Short problem =
Leave the pictures out and quote every line from the start of the listing to the line with "written in millimetres", inclusive.

(Scenes as source code)
● ● ● ● ● ● ●
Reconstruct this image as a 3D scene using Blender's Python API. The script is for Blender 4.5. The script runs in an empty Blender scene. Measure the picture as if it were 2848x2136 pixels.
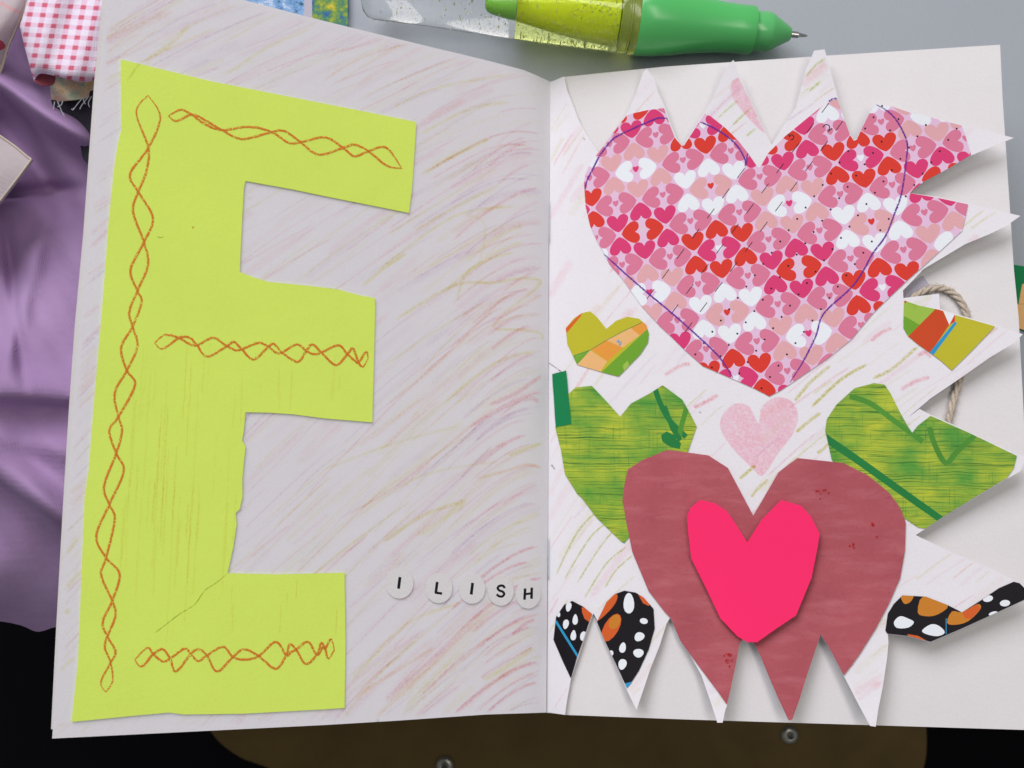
import bpy, bmesh, math, random
import numpy as np
from mathutils import Vector, Matrix
from mathutils.geometry import delaunay_2d_cdt

rnd = random.Random(7)
scene = bpy.context.scene
col = scene.collection

# ------------------------------------------------------------------ camera, world, lamps, exposure
F_PX, W_PX, H_PX = 3000.0, 2848.0, 2136.0
TILT = math.radians(6.2)
CAM_Z = 360.0                                   # mm above the table top
S = 0.001                                       # everything below is written in millimetres

cam_d = bpy.data.cameras.new('camera')
cam = bpy.data.objects.new('camera', cam_d)
col.objects.link(cam)
cam.location = (0, 0, CAM_Z * S)
cam.rotation_euler = (TILT, 0, 0)
cam_d.sensor_width = 36.0
cam_d.lens = 36.0 * F_PX / W_PX
cam_d.clip_start = 0.01
cam_d.clip_end = 20.0
cam_d.dof.use_dof = True
cam_d.dof.focus_distance = 0.325
cam_d.dof.aperture_fstop = 22.0
scene.camera = cam

world = bpy.data.worlds.new('World')
scene.world = world
world.use_nodes = True
world.node_tree.nodes['Background'].inputs[0].default_value = (0.90, 0.95, 1.0, 1)
world.node_tree.nodes['Background'].inputs[1].default_value = 0.26

def lamp(name, loc, target, sx, sy, power, color):
    d = bpy.data.lights.new(name, 'AREA')
    d.shape = 'RECTANGLE'; d.size = sx; d.size_y = sy
    d.energy = power; d.color = color
    o = bpy.data.objects.new(name, d); col.objects.link(o)
    o.location = loc
    o.rotation_euler = (Vector(target) - Vector(loc)).to_track_quat('-Z', 'Y').to_euler()
    return o
lamp('window_light', (-0.55, 1.1, 1.1), (0, 0.05, 0), 1.3, 1.0, 27.5, (0.955, 0.92, 1.0))
lamp('ceiling_light', (0.45, 0.15, 1.7), (0, 0.0, 0), 1.2, 0.35, 8, (1.0, 0.92, 0.87))

scene.view_settings.view_transform = 'Standard'
scene.view_settings.look = 'None'
scene.view_settings.exposure = -0.19
scene.view_settings.gamma = 1.0
scene.cycles.transparent_max_bounces = 48
scene.cycles.max_bounces = 12
scene.cycles.transmission_bounces = 10
scene.cycles.caustics_refractive = True

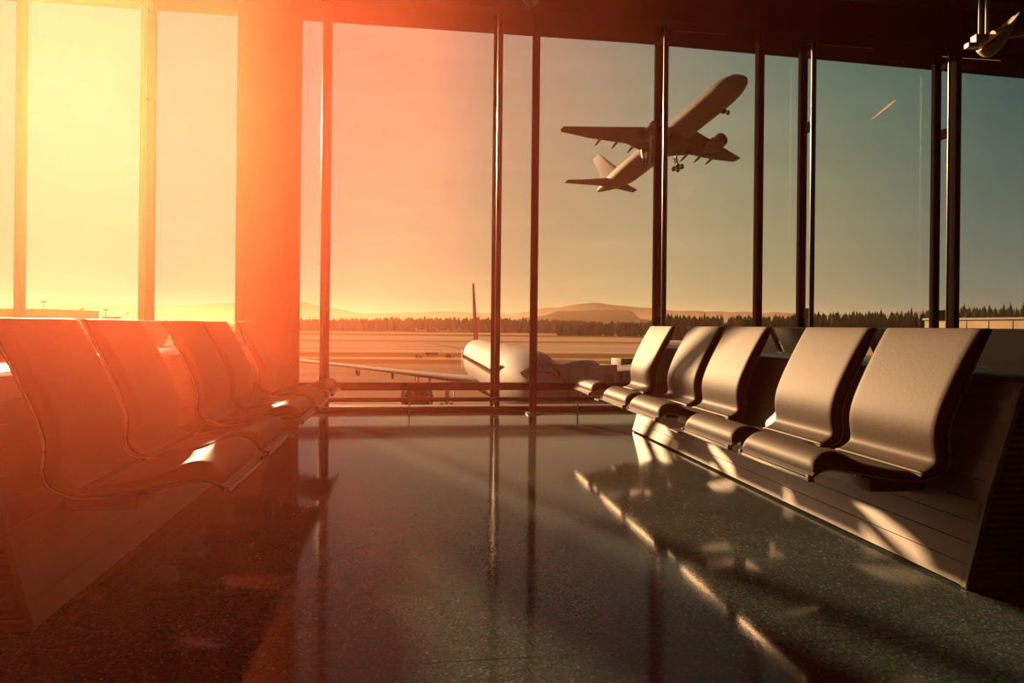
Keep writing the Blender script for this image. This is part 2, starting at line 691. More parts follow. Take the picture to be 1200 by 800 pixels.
● ● ● ● ● ● ●
Response =
Reconstruct this image as a 3D scene using Blender's Python API. The script is for Blender 4.5. The script runs in an empty Blender scene. Measure the picture as if it were 2848x2136 pixels.
import bpy, bmesh, math, random
import numpy as np
from mathutils import Vector, Matrix
from mathutils.geometry import delaunay_2d_cdt

rnd = random.Random(7)
scene = bpy.context.scene
col = scene.collection

# ------------------------------------------------------------------ camera, world, lamps, exposure
F_PX, W_PX, H_PX = 3000.0, 2848.0, 2136.0
TILT = math.radians(6.2)
CAM_Z = 360.0                                   # mm above the table top
S = 0.001                                       # everything below is written in millimetres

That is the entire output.